Reader’s ride: Custom modified Klein Adept 29er

Originally posted on January 17, 2013 at 13:00 pm

Kelly Noltensmeier’s Klein Adept features a custom rear triangle, modern components, and yes, 29-inch wheels.

By Adam Newman

When Kelly Noltensmeier decided to take on longer, more endurance-oriented rides and races, his all-mountain bike just wouldn’t do. After borrowing a friend’s 29er he knew the big wheels were the ticket, but rather than purchase a new bike, he eyed his Klein Adept and thought… “why not?”

Noltensmeier had a head start on the project: after all, he was a welder at the Klein factory in Chehalis, Washington, and is still committed to their quality. A friend supplied several broken Adept rear triangles to salvage parts from and after heat-treating some of the first batches of parts in his wife’s oven he was told to get his own oven in the shop, so he did. The latest version has modern pivot bearings and an extra pivot near the rear axle. It smoothes out the ride a little but the jury is still out on pedaling efficiency, he says.

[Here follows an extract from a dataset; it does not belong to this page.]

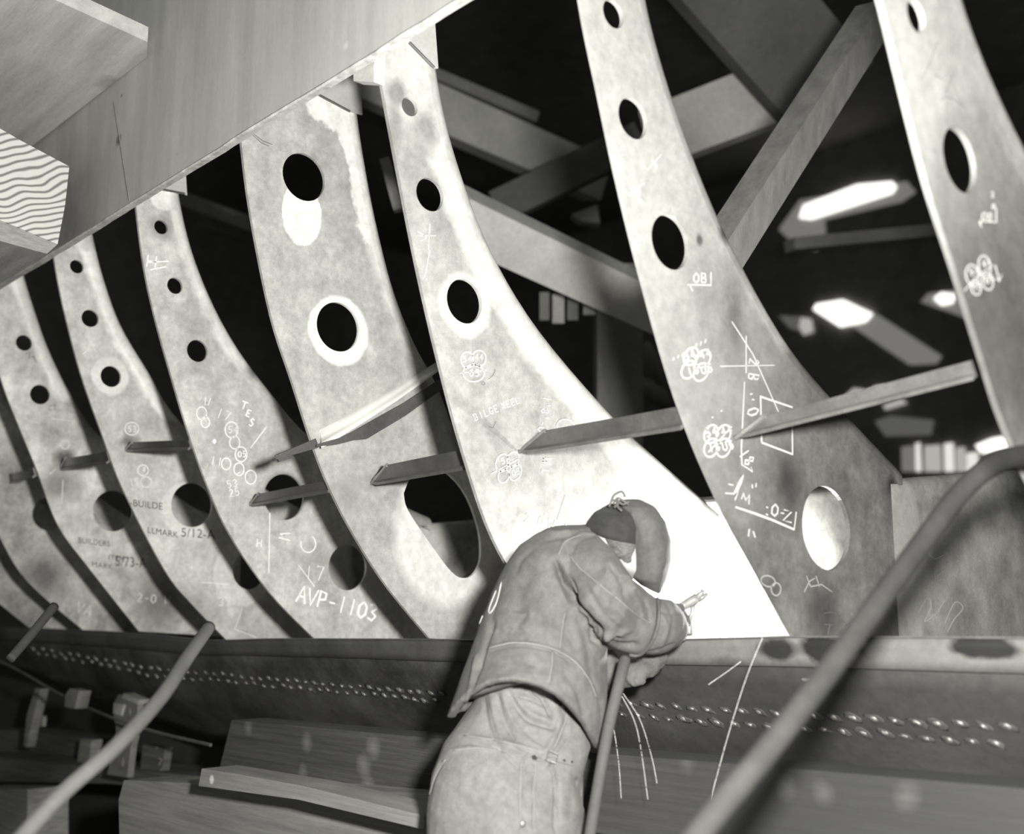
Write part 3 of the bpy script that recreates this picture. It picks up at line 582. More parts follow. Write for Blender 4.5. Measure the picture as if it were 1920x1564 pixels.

What is likely the only 29er Adept in the world is getting a lot of attention on the trails of western Washington, which is still Klein country, Noltensmeier says.

Working at Klein was a great experience, Noltensmeier says, and the employees were like a large family that he still keeps in touch with today. He recounts his first day on the job when lunch rolled around and the foreman announced that since they made their production goals, Gary Klein had hired caterers for lunch. “Sure enough, there was a sit-down dinner being served on the production floor,” Noltensmeier said.

Fridays were the best days, because that’s when the work pivoted to product testing. “We could take the new bikes out and try to break them. We would grab a demo take them to Capitol Forest and ride the hell out of them,” he recalls. One bike didn’t survive. A guy nicknamed Junior—all 6-foot-6 and 250 pounds of him—grabbed one 22-inch XL Attitude and taco’d the wheels, bent the top tube and generally messed it up. They all had a good laugh until they got back to the office and Gary Klein was asking where his new XL bike was.

Noltensmeier says his modified Adept rides great. It gets some strange looks on the trails of western Washington, which is still Klein country, and word is getting around, too. He took it on a 50-mile endurance ride and knocked an hour off his time from the previous year.

“This is the bike they will bury me with,” he said.